Com Berlusconi, em Itália, foi o encantamento com um “Miracolo Italiano”. Com Trump é o encantamento com “The American Dream”. Ambos, de algum modo, parece interpretarem e representarem pessoalmente essa “autobiografia da nação” de que falava o velho mestre Bobbio, referindo-se a Silvio Berlusconi, o “ungido do Senhor”. Empresários de sucesso que, numa missão grandiosa, deixam a comodidade das suas vidas empresariais para emprestar à política a sua visão histórica de futuro, contra os incompetentes de serviço, esses “politiqueiros sem profissão”. Seja em Roma seja em Washington! É uma mistura explosiva e eficaz para produzir viragens radicais ou, então, e é o mais comum, imensos “bluffs”!

O Futuro

No discurso de vitória Trump pessoalizou muito, referiu muitas pessoas concretas. Talvez para humanizar a sua narrativa, deixar claro que a política pertence às pessoas e não aos burocratas cinzentos de Washington. E apresentou-se com um discurso pacificador e unificador de alguém que quer “reconstruir o País”, apoiado num  movimento que inclui todas as raças e religiões e que, nas palavras de Trump, se vai prolongar no tempo, para além da campanha eleitoral. Cheira a sinal dado ao establishment, em particular àqueles que até queriam que ele, já no fim, abandonasse a corrida à Casa Branca. Por outro lado, esta ideia de reconstrução alude, pela negativa, à ideia de que antes terá passado pela América, que urge reconstruir, um tufão político demolidor. Terá sido o ObamaCare/ACA, de Obama, que ele anunciou querer desmantelar? Ou, mais em geral, o domínio do establishment político que tem governado os USA e que até permitiu que acontecesse a famosa crise do subprime, com as devastadoras consequências que iria ter em todo o mundo?

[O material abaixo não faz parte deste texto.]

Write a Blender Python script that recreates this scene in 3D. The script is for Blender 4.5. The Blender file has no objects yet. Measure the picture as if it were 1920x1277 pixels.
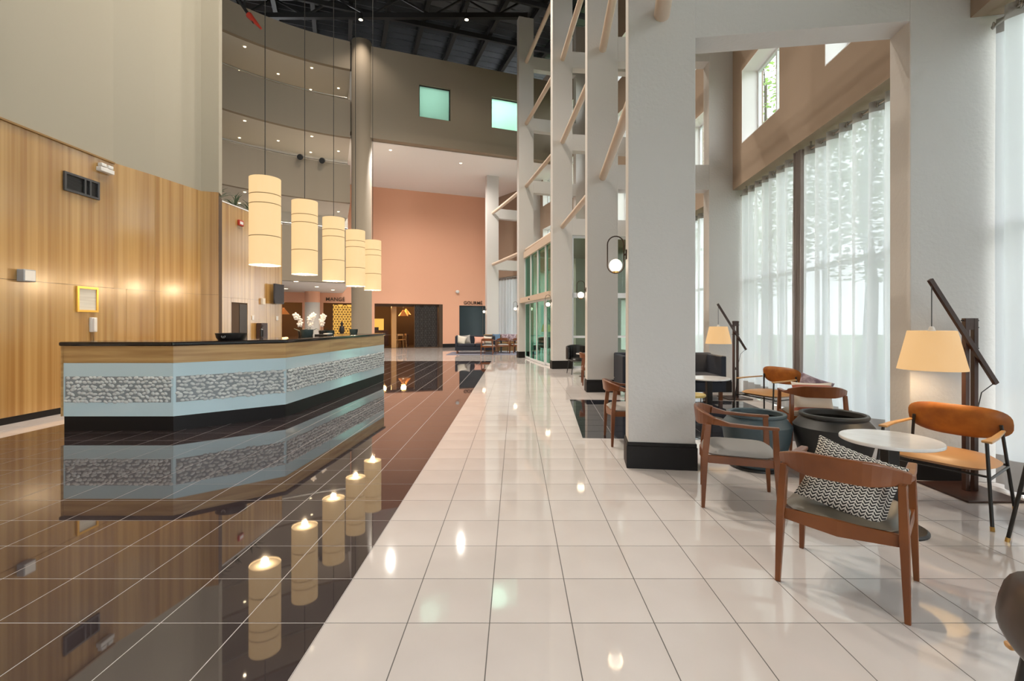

Mais do que fazer futurologia, o que interessa neste momento, e eu acenava a isso no final do artigo que aqui publiquei ontem, é evidenciar que o mundo está a mudar a grande velocidade, que as fórmulas políticas tradicionais se estão a esgotar e que o velho pragmatismo político que justificava a inacção e a falta de visão da classe política entrou definitivamente em crise. Sei uma coisa: não é possível continuar a governar os países com modelos que já deixaram definitivamente de responder às profundas mudanças estruturais em curso. Mudanças que, afinal, já nem sequer são assim tão difíceis de ver. E também estou a pensar em Portugal!